====== DATA FOR THIS EXERCISE ======

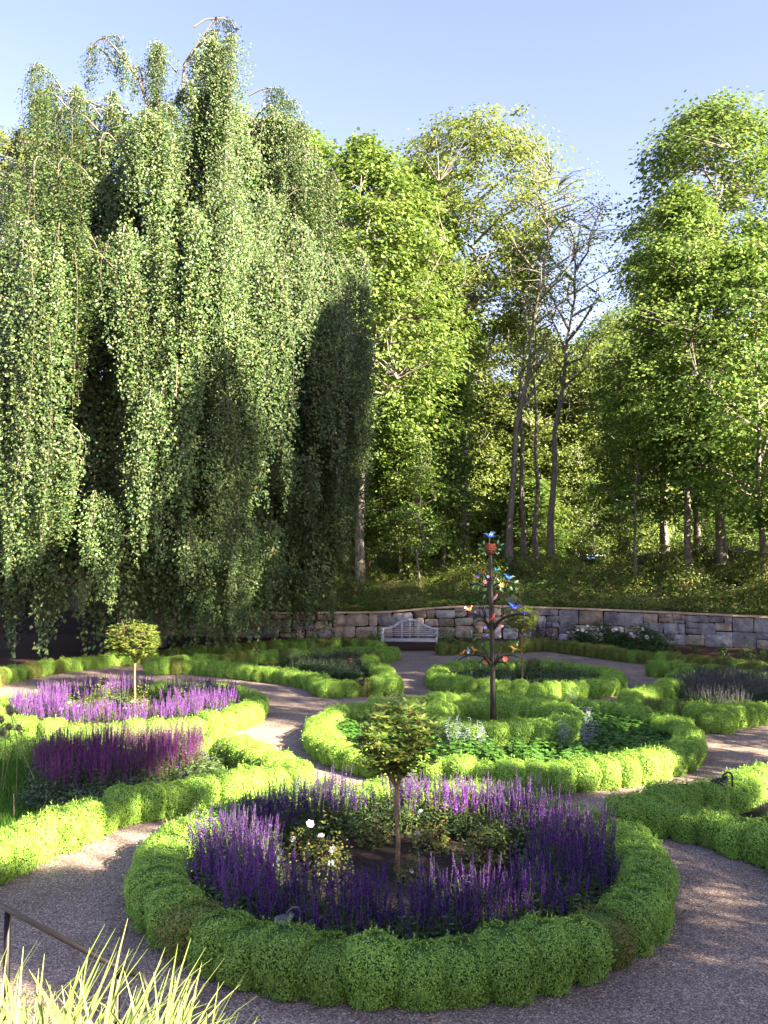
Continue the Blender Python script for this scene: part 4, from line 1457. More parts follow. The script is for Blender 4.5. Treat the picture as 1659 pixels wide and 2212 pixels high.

======
====== DATA FOR THIS EXERCISE ======

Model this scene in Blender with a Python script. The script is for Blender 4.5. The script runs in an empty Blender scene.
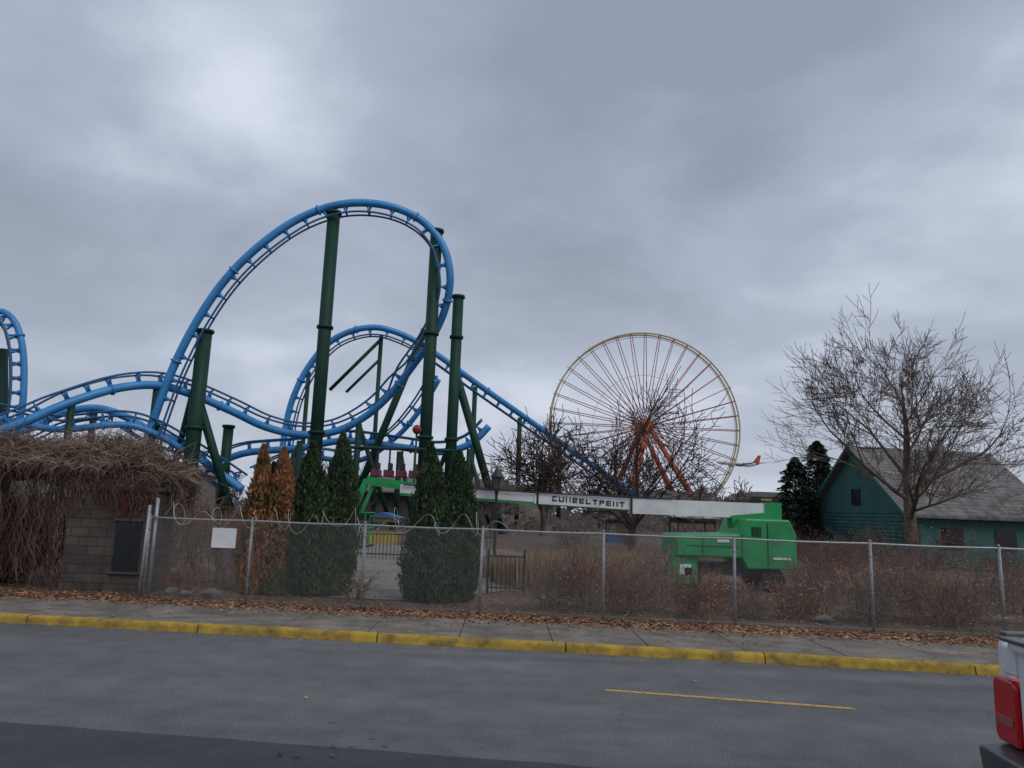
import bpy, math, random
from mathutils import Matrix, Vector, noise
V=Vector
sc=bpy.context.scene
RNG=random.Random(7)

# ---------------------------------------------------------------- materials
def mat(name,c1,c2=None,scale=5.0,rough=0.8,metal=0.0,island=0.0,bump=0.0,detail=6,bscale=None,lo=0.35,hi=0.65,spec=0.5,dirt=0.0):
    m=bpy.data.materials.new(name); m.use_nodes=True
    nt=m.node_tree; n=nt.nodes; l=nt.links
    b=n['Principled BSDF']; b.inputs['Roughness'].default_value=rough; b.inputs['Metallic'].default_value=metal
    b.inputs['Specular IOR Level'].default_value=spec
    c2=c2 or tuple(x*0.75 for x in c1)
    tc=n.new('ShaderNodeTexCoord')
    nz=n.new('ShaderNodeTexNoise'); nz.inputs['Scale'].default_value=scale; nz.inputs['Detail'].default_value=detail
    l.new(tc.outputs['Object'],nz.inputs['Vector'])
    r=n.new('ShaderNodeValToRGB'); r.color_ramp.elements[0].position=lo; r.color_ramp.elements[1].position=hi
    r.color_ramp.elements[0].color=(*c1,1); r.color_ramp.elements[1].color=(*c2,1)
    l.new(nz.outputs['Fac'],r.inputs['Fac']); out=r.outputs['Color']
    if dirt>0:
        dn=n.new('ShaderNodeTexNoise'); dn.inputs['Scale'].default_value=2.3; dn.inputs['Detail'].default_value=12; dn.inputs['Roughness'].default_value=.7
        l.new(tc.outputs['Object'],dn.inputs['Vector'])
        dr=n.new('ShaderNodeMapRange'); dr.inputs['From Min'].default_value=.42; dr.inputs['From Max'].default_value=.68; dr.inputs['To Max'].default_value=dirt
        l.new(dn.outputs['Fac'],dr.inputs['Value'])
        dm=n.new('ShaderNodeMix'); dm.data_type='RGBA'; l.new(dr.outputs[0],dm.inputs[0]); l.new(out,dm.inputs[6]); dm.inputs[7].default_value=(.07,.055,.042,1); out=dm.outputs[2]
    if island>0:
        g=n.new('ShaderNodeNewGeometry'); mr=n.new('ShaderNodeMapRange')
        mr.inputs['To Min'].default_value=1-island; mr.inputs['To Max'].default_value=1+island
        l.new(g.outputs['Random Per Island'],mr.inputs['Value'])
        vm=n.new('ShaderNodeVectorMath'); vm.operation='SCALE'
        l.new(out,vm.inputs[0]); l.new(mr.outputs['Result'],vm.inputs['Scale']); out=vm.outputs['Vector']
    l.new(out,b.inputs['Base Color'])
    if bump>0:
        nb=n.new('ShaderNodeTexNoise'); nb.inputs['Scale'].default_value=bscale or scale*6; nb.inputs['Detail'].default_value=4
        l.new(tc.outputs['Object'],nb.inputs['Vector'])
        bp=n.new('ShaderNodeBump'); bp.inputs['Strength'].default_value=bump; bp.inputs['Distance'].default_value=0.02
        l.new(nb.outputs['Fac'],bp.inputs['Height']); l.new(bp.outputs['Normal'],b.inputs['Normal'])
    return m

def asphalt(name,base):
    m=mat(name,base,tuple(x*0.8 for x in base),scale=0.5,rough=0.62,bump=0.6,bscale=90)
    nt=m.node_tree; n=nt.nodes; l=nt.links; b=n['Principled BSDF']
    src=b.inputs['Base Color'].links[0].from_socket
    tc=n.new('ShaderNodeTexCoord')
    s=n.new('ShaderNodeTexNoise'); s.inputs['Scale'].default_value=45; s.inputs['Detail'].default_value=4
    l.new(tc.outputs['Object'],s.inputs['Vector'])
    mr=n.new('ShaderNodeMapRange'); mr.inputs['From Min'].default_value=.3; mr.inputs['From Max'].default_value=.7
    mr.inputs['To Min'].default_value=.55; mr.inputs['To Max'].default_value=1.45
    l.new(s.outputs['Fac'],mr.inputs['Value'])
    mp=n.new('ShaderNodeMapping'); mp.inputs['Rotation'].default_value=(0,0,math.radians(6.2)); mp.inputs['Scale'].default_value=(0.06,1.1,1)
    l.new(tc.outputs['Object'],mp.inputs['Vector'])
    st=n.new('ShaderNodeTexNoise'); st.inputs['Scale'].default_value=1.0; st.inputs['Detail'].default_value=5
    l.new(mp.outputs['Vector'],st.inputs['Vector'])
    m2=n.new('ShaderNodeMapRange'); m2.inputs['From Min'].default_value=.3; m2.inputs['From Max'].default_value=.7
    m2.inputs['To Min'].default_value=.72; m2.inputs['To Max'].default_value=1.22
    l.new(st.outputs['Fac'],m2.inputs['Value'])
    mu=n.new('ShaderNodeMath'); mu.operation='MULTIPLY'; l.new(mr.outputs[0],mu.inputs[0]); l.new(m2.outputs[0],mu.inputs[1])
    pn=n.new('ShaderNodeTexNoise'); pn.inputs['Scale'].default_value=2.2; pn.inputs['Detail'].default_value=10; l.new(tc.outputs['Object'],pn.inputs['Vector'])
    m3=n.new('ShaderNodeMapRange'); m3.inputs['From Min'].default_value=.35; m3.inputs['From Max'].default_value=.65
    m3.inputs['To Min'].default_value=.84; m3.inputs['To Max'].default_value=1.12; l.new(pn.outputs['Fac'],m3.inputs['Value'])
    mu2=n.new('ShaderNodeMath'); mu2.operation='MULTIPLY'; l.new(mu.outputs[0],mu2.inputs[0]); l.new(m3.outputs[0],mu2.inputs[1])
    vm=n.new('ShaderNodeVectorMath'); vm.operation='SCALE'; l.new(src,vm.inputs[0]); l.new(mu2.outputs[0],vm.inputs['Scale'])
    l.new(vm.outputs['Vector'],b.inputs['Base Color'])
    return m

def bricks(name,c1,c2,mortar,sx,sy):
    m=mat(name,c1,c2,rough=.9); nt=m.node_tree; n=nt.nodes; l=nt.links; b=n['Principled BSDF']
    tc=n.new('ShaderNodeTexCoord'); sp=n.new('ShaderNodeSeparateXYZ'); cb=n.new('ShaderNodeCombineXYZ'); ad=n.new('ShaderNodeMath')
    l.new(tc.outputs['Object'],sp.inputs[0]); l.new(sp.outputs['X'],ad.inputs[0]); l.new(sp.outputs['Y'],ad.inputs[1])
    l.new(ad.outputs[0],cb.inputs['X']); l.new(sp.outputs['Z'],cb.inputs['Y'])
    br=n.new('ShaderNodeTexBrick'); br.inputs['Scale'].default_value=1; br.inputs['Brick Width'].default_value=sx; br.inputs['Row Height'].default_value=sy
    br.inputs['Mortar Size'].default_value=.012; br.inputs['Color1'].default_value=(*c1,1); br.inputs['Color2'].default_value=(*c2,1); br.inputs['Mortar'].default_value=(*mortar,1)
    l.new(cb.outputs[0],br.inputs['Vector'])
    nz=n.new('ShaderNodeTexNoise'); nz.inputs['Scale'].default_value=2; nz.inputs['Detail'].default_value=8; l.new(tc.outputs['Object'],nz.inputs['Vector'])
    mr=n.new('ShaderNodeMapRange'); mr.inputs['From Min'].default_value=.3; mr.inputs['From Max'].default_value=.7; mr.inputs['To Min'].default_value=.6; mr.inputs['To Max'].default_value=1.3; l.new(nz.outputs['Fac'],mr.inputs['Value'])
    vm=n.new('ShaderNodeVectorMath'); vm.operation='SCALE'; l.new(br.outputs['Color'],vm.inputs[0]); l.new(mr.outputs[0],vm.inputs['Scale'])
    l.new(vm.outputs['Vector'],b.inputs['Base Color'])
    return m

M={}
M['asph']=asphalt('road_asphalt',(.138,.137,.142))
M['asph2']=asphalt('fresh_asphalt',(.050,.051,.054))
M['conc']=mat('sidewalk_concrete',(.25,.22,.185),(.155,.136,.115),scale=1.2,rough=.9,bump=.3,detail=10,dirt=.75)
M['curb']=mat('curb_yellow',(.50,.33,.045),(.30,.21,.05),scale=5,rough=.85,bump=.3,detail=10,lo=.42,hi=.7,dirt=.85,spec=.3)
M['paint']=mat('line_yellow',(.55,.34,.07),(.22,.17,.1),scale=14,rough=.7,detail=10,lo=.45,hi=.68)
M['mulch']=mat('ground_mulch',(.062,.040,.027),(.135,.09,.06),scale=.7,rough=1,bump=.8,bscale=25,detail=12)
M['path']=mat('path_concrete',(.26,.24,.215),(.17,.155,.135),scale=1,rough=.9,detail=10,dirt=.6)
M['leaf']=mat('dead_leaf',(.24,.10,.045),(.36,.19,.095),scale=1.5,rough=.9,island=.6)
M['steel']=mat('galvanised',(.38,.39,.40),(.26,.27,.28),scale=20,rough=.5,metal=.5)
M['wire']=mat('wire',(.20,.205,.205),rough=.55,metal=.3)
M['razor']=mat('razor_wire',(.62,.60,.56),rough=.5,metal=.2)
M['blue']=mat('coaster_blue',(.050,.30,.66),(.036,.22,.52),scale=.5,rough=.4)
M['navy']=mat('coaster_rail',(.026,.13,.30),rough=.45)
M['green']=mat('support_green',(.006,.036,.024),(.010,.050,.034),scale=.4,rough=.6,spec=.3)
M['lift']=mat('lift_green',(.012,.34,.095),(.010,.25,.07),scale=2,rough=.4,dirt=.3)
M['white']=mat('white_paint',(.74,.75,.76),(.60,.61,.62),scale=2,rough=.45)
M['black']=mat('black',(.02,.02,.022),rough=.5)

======
====== DATA FOR THIS EXERCISE ======

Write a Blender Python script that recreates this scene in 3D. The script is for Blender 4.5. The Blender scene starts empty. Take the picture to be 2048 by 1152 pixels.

======

**DIRECTIONS**: Keep to the lines between the line with "Model this scene" and the line with "RNG=random.Random(7)", inclusive, and transcribe them without pictures.

**COMPLETED EXERCISE**:
Model this scene in Blender with a Python script. The script is for Blender 4.5. The script runs in an empty Blender scene.
import bpy, math, random
from mathutils import Matrix, Vector, noise
V=Vector
sc=bpy.context.scene
RNG=random.Random(7)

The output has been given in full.